Darbeden ümitlerini kestiler. Şimdi yeni senaryolarla nabız yokluyor ya da yoklatıyorlar. Şunu belirteyim ki bunlar senaryolarını öğle sergiliyorlar ki, kullandıkları dublörler zaman zaman saf vatanseverler dahi oluyor, bu vatansever bir siyasetçi de olabiliyor, bir güvenlikçi de. Kimileri cumhurbaşkanını halka seçtiriyor, kimileri erken seçime gidiyor, kimileri solda sağda birleşmelerden bahsediyor. Oyuncuların çoğu planın kimin tarafından ve niçin ortaya konulduğunun farkında bile değil. Birileri zaman zaman gazetelerde de çıkan fişleme raporlarını bir kayanın tepesinde toplayıp, milleti devletten tasfiye etmeyi planlıyor. Bir diğeri kendisinin dillendiremediği isteklerini, bir parti başkanı vasıtasıyla derhal yapılmak üzere hükümete muhtıra olarak gönderiyor. E ne oldu muhtıran, gerçekleşmeyen bazı maddeleri gibi, son madde de gerçekleşmeyecek.
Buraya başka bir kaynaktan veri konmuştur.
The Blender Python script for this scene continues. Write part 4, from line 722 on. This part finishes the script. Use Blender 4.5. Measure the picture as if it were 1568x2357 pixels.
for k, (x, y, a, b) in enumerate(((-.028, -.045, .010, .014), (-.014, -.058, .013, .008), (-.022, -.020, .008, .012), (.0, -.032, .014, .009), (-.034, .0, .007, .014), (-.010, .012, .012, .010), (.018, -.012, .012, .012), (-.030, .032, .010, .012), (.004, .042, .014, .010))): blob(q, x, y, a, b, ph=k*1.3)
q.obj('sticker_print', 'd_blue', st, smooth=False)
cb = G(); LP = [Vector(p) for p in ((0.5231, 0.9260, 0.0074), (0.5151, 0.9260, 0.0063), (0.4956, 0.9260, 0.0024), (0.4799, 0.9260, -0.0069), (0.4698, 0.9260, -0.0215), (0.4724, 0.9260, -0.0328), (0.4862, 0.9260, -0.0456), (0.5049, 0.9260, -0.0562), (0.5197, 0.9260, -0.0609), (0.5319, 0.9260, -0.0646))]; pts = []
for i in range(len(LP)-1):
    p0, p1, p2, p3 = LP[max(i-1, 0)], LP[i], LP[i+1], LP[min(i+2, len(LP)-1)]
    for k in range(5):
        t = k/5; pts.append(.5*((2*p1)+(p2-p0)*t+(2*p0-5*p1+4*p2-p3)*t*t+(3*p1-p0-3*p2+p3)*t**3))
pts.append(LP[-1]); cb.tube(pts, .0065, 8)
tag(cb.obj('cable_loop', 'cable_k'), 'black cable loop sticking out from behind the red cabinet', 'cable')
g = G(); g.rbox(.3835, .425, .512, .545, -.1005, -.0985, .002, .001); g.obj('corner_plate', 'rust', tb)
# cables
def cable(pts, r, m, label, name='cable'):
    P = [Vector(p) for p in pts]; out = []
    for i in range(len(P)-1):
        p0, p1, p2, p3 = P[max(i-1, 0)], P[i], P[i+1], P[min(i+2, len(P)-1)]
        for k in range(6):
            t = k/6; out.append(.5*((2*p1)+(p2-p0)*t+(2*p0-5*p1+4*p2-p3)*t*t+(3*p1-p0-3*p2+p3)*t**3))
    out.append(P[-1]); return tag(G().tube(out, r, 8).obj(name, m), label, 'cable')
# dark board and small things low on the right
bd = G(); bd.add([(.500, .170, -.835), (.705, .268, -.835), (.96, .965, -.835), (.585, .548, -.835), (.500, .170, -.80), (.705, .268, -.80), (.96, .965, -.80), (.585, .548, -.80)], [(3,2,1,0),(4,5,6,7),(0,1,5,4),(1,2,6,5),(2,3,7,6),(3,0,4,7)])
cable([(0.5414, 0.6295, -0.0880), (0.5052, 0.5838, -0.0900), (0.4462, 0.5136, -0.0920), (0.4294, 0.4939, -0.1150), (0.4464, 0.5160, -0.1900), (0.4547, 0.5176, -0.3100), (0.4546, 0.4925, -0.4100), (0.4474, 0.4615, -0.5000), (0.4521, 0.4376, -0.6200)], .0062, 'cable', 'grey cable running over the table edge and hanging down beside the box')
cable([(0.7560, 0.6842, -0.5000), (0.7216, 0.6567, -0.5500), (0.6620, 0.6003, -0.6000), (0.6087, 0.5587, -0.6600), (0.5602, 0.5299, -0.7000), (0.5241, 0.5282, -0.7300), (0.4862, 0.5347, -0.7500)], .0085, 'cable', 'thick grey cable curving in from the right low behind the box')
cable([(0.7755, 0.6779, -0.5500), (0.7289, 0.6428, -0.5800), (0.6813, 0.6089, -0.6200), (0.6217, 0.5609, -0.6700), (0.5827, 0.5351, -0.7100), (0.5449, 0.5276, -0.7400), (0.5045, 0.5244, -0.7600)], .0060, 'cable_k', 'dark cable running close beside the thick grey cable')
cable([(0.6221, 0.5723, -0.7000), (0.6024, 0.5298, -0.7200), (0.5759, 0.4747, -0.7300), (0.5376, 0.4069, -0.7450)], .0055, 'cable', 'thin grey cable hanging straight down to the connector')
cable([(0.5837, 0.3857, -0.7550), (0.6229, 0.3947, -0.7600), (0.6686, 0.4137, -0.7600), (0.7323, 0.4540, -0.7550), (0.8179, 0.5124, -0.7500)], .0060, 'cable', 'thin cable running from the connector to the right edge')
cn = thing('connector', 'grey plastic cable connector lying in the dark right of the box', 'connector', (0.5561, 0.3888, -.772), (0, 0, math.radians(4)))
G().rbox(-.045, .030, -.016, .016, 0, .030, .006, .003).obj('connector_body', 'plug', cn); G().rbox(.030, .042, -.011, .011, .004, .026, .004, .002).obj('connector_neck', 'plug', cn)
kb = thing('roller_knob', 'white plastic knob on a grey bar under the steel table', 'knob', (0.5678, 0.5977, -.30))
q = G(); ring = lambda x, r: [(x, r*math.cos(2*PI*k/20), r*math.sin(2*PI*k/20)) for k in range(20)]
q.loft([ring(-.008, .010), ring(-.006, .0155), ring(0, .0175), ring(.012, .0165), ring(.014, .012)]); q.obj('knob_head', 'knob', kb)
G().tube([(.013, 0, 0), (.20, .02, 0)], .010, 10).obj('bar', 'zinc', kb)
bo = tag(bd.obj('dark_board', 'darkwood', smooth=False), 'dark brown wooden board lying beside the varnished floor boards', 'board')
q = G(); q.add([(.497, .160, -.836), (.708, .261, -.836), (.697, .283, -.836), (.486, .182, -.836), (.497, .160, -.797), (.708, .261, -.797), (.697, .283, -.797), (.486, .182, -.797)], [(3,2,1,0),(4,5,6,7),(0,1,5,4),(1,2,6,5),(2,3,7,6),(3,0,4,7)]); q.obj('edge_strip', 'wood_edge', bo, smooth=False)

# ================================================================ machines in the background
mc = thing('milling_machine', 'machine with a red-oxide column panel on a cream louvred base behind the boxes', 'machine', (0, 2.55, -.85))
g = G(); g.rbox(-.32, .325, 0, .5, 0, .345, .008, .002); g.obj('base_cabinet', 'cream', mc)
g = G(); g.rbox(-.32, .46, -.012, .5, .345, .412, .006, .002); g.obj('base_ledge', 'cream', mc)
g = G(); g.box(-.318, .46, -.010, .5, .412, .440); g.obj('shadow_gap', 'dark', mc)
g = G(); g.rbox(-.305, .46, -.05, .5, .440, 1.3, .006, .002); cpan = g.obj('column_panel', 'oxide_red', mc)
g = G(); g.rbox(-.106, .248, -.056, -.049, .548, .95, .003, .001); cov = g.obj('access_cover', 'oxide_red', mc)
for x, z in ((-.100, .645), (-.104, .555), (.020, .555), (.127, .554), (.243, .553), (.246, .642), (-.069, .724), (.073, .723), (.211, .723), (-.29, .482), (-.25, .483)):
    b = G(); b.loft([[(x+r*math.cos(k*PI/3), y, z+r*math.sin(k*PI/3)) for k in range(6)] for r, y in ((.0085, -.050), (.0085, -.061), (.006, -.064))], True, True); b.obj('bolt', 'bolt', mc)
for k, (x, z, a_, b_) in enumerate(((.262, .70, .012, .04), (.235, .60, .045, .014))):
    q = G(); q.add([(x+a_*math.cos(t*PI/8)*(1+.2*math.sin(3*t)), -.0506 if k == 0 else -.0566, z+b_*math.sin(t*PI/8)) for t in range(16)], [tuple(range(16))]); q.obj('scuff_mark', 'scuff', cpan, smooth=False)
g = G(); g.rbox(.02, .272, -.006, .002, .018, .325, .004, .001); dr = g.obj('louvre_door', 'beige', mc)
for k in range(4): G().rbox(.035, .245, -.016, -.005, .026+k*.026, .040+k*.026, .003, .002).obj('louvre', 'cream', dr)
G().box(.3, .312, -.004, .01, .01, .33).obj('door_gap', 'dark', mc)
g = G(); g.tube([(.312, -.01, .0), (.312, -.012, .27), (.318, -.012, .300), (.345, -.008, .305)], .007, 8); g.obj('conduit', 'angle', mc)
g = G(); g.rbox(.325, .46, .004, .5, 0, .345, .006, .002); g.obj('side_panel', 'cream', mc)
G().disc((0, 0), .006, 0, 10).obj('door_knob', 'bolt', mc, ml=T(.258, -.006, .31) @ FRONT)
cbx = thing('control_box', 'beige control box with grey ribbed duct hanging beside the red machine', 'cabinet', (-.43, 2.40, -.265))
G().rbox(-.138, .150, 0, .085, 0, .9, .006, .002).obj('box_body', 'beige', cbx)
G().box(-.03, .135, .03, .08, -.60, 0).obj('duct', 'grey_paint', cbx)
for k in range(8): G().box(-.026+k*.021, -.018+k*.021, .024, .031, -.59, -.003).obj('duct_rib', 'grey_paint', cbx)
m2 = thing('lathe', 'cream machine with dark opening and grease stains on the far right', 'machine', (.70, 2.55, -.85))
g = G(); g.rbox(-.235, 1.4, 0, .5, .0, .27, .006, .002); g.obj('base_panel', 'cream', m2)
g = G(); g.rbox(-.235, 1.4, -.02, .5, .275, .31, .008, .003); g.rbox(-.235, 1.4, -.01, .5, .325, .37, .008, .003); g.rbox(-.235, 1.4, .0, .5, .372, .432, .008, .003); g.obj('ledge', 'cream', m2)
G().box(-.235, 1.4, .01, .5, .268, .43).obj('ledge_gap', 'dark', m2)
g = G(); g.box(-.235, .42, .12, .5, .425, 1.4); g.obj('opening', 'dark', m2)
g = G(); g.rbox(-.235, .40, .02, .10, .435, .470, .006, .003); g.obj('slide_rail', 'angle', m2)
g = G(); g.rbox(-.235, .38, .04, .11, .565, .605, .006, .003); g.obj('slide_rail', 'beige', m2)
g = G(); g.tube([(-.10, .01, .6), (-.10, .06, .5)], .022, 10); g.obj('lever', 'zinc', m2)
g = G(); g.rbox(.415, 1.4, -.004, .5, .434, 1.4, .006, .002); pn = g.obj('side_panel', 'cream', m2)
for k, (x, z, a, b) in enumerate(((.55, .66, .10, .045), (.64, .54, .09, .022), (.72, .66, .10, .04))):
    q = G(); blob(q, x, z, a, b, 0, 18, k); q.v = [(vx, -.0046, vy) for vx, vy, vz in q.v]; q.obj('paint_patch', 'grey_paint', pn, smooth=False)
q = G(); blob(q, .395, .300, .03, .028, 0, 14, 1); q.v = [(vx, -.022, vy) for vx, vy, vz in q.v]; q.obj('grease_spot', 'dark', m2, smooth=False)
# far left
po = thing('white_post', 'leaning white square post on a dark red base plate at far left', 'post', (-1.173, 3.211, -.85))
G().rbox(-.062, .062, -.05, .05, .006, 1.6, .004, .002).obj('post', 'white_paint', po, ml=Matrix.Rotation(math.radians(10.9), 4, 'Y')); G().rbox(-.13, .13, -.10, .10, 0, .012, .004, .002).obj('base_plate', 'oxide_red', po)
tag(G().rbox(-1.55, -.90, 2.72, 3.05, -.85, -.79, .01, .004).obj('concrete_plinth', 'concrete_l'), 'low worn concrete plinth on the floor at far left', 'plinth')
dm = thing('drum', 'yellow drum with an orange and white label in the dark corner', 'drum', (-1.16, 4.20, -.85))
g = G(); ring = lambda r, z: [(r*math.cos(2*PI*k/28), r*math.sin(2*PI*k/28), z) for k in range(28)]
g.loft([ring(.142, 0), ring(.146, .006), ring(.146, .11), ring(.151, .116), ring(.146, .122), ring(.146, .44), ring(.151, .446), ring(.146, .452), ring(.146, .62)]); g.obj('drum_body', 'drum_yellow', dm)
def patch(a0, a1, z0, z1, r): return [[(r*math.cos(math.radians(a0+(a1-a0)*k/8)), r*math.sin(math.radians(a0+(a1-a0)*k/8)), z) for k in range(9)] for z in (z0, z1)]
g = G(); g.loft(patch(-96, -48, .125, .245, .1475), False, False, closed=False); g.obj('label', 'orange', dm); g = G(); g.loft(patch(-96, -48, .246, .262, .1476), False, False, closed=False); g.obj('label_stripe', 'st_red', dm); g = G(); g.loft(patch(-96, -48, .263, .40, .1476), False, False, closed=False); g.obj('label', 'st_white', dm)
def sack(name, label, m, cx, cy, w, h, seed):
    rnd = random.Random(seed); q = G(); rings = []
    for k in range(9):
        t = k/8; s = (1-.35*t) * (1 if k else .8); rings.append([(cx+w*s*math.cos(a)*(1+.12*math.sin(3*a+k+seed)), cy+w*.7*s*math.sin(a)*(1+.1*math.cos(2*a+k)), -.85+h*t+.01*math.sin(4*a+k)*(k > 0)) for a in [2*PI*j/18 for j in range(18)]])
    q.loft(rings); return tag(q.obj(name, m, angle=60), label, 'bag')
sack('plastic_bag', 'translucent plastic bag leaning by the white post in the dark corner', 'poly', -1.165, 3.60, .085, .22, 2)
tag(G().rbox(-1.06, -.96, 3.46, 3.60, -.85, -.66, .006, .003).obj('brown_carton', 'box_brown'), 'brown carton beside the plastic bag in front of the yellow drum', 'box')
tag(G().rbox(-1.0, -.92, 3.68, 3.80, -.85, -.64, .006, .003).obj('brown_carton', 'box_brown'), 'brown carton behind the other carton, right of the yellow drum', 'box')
Yeni senaryoların bence en korkunç ama en etkisizi ise millet arasında ‘öteki” kavramını canlandırarak yeni bir bölücülük oluşturulmaya çalışılması. Hani malum çevrelerde dile getiriliyor ya:

‘biri AKP’liler, biri de ULUSAL LAİK CEPHE.”

Millette hemen peşinize geliyor! Hemen bir partide toplanın. Denemenizde millet ve devlet için büyük fayda var, böylece millet hepinizi birden tasfiye etmiş olur. Birileri 2003 seçiminden hiç ders almamışa benziyor.

Soğuk savaş sadece siyasi arenada sanmayın. En haşin savaş medyada yaşanıyor. Dünün general emriyle manşet atıp yalan haber okuyan medyatörleri, bugün haber beğenmiyor. Dün önlerine gelen servisleri unutmuşlar, bu gün temiz haberlere servis süsü verme yarışına girişmişler. Öğle ya üstünü örtmeleri gereken skandal niteliğinde bir sürü çete ve çete eylemi var. Gazetenin bahçesine bomba atan yakalanınca neden suspus oldun kardeş. Yoksa emri ve bombaları verenlerle bir akrabalığın çıkar korkusunu mu yaşıyorsun? Polisin haber servisi yaptığını sunan değerli sunucu efendi, okuduğun telefon kayıtlarını kim servis etti sana bir söyleyiver.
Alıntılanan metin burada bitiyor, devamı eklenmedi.